• **Task statement**
The listing below should be copied in full, word for word.

• **Input data**

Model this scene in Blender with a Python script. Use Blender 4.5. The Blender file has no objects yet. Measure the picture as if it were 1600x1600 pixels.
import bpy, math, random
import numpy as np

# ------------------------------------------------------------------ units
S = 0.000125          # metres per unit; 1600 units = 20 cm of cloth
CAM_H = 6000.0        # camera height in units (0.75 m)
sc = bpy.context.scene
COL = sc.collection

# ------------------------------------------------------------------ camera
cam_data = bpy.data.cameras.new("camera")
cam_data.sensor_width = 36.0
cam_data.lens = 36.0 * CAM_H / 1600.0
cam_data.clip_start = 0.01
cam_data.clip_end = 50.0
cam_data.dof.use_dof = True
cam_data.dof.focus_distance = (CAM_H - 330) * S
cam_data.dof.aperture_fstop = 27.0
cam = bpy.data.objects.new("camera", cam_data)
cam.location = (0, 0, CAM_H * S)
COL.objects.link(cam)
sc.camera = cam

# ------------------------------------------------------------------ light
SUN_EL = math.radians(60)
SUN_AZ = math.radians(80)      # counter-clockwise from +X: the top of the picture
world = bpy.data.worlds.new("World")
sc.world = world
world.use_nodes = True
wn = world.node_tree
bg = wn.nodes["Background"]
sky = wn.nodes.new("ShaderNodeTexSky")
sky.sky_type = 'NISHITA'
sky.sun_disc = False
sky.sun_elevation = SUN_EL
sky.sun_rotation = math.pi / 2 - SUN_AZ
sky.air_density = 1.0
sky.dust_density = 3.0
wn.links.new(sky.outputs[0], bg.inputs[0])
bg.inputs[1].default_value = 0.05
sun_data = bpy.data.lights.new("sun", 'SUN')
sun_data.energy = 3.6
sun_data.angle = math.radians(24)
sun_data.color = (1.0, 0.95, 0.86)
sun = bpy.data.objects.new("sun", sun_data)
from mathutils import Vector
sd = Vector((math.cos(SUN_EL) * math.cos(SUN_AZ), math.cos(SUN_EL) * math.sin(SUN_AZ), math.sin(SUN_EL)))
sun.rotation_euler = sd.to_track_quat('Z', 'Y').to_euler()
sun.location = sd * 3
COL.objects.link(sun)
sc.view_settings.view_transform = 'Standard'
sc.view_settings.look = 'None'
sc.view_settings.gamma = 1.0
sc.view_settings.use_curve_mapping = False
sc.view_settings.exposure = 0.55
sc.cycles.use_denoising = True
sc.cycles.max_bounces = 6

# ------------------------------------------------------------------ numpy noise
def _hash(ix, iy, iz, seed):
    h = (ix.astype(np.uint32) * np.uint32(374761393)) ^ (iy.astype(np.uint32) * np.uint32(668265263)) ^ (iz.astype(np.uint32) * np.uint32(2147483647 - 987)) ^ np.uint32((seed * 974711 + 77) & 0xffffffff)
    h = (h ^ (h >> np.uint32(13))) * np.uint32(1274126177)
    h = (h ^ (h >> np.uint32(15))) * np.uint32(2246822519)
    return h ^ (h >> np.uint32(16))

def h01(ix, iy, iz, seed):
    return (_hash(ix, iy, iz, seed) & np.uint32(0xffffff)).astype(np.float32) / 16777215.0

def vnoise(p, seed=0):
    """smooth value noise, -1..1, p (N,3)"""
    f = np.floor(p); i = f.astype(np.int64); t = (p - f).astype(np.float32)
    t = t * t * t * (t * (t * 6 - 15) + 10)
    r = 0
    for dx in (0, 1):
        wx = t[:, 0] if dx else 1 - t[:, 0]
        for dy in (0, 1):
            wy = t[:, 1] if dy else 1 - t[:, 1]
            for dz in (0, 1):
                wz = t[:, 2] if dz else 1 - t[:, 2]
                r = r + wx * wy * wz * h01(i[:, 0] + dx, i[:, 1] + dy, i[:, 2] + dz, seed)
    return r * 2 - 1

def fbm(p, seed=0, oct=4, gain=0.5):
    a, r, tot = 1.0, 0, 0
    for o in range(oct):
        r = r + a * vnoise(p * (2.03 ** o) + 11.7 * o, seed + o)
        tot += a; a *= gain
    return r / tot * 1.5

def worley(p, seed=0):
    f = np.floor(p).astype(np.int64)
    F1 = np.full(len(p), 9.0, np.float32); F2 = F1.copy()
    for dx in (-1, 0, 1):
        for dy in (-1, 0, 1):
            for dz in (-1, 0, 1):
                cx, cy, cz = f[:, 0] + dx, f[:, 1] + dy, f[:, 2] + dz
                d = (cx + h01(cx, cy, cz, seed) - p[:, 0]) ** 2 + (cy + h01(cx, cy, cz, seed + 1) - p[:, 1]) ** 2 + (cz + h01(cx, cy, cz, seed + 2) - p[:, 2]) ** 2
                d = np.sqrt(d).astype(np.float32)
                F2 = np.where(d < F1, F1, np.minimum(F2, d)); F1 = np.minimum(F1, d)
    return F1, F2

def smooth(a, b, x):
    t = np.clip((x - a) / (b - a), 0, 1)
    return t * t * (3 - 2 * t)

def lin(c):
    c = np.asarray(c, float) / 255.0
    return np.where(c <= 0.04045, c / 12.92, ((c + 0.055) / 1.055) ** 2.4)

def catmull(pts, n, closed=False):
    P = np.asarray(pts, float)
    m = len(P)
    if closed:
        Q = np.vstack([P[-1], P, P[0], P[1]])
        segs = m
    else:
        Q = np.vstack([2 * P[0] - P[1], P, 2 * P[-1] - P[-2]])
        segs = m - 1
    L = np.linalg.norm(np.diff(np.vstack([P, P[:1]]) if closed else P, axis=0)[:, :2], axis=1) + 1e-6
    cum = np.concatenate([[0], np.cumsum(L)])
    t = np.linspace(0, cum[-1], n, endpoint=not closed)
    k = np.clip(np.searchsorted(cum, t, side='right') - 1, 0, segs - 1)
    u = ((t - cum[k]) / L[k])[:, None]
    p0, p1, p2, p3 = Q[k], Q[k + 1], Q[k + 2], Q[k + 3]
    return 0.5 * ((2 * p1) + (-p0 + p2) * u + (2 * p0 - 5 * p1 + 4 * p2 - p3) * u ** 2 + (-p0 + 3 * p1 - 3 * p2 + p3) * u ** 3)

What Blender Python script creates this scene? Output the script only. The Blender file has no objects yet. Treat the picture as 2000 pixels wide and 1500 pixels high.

• **Complete answer**
Model this scene in Blender with a Python script. Use Blender 4.5. The Blender file has no objects yet. Measure the picture as if it were 1600x1600 pixels.
import bpy, math, random
import numpy as np

# ------------------------------------------------------------------ units
S = 0.000125          # metres per unit; 1600 units = 20 cm of cloth
CAM_H = 6000.0        # camera height in units (0.75 m)
sc = bpy.context.scene
COL = sc.collection

# ------------------------------------------------------------------ camera
cam_data = bpy.data.cameras.new("camera")
cam_data.sensor_width = 36.0
cam_data.lens = 36.0 * CAM_H / 1600.0
cam_data.clip_start = 0.01
cam_data.clip_end = 50.0
cam_data.dof.use_dof = True
cam_data.dof.focus_distance = (CAM_H - 330) * S
cam_data.dof.aperture_fstop = 27.0
cam = bpy.data.objects.new("camera", cam_data)
cam.location = (0, 0, CAM_H * S)
COL.objects.link(cam)
sc.camera = cam

# ------------------------------------------------------------------ light
SUN_EL = math.radians(60)
SUN_AZ = math.radians(80)      # counter-clockwise from +X: the top of the picture
world = bpy.data.worlds.new("World")
sc.world = world
world.use_nodes = True
wn = world.node_tree
bg = wn.nodes["Background"]
sky = wn.nodes.new("ShaderNodeTexSky")
sky.sky_type = 'NISHITA'
sky.sun_disc = False
sky.sun_elevation = SUN_EL
sky.sun_rotation = math.pi / 2 - SUN_AZ
sky.air_density = 1.0
sky.dust_density = 3.0
wn.links.new(sky.outputs[0], bg.inputs[0])
bg.inputs[1].default_value = 0.05
sun_data = bpy.data.lights.new("sun", 'SUN')
sun_data.energy = 3.6
sun_data.angle = math.radians(24)
sun_data.color = (1.0, 0.95, 0.86)
sun = bpy.data.objects.new("sun", sun_data)
from mathutils import Vector
sd = Vector((math.cos(SUN_EL) * math.cos(SUN_AZ), math.cos(SUN_EL) * math.sin(SUN_AZ), math.sin(SUN_EL)))
sun.rotation_euler = sd.to_track_quat('Z', 'Y').to_euler()
sun.location = sd * 3
COL.objects.link(sun)
sc.view_settings.view_transform = 'Standard'
sc.view_settings.look = 'None'
sc.view_settings.gamma = 1.0
sc.view_settings.use_curve_mapping = False
sc.view_settings.exposure = 0.55
sc.cycles.use_denoising = True
sc.cycles.max_bounces = 6

# ------------------------------------------------------------------ numpy noise
def _hash(ix, iy, iz, seed):
    h = (ix.astype(np.uint32) * np.uint32(374761393)) ^ (iy.astype(np.uint32) * np.uint32(668265263)) ^ (iz.astype(np.uint32) * np.uint32(2147483647 - 987)) ^ np.uint32((seed * 974711 + 77) & 0xffffffff)
    h = (h ^ (h >> np.uint32(13))) * np.uint32(1274126177)
    h = (h ^ (h >> np.uint32(15))) * np.uint32(2246822519)
    return h ^ (h >> np.uint32(16))

def h01(ix, iy, iz, seed):
    return (_hash(ix, iy, iz, seed) & np.uint32(0xffffff)).astype(np.float32) / 16777215.0

def vnoise(p, seed=0):
    """smooth value noise, -1..1, p (N,3)"""
    f = np.floor(p); i = f.astype(np.int64); t = (p - f).astype(np.float32)
    t = t * t * t * (t * (t * 6 - 15) + 10)
    r = 0
    for dx in (0, 1):
        wx = t[:, 0] if dx else 1 - t[:, 0]
        for dy in (0, 1):
            wy = t[:, 1] if dy else 1 - t[:, 1]
            for dz in (0, 1):
                wz = t[:, 2] if dz else 1 - t[:, 2]
                r = r + wx * wy * wz * h01(i[:, 0] + dx, i[:, 1] + dy, i[:, 2] + dz, seed)
    return r * 2 - 1

def fbm(p, seed=0, oct=4, gain=0.5):
    a, r, tot = 1.0, 0, 0
    for o in range(oct):
        r = r + a * vnoise(p * (2.03 ** o) + 11.7 * o, seed + o)
        tot += a; a *= gain
    return r / tot * 1.5

def worley(p, seed=0):
    f = np.floor(p).astype(np.int64)
    F1 = np.full(len(p), 9.0, np.float32); F2 = F1.copy()
    for dx in (-1, 0, 1):
        for dy in (-1, 0, 1):
            for dz in (-1, 0, 1):
                cx, cy, cz = f[:, 0] + dx, f[:, 1] + dy, f[:, 2] + dz
                d = (cx + h01(cx, cy, cz, seed) - p[:, 0]) ** 2 + (cy + h01(cx, cy, cz, seed + 1) - p[:, 1]) ** 2 + (cz + h01(cx, cy, cz, seed + 2) - p[:, 2]) ** 2
                d = np.sqrt(d).astype(np.float32)
                F2 = np.where(d < F1, F1, np.minimum(F2, d)); F1 = np.minimum(F1, d)
    return F1, F2

def smooth(a, b, x):
    t = np.clip((x - a) / (b - a), 0, 1)
    return t * t * (3 - 2 * t)

def lin(c):
    c = np.asarray(c, float) / 255.0
    return np.where(c <= 0.04045, c / 12.92, ((c + 0.055) / 1.055) ** 2.4)

def catmull(pts, n, closed=False):
    P = np.asarray(pts, float)
    m = len(P)
    if closed:
        Q = np.vstack([P[-1], P, P[0], P[1]])
        segs = m
    else:
        Q = np.vstack([2 * P[0] - P[1], P, 2 * P[-1] - P[-2]])
        segs = m - 1
    L = np.linalg.norm(np.diff(np.vstack([P, P[:1]]) if closed else P, axis=0)[:, :2], axis=1) + 1e-6
    cum = np.concatenate([[0], np.cumsum(L)])
    t = np.linspace(0, cum[-1], n, endpoint=not closed)
    k = np.clip(np.searchsorted(cum, t, side='right') - 1, 0, segs - 1)
    u = ((t - cum[k]) / L[k])[:, None]
    p0, p1, p2, p3 = Q[k], Q[k + 1], Q[k + 2], Q[k + 3]
    return 0.5 * ((2 * p1) + (-p0 + p2) * u + (2 * p0 - 5 * p1 + 4 * p2 - p3) * u ** 2 + (-p0 + 3 * p1 - 3 * p2 + p3) * u ** 3)

What Blender Python script creates this scene? Output the script only. The Blender file has no objects yet. Treat the picture as 2000 pixels wide and 1500 pixels high.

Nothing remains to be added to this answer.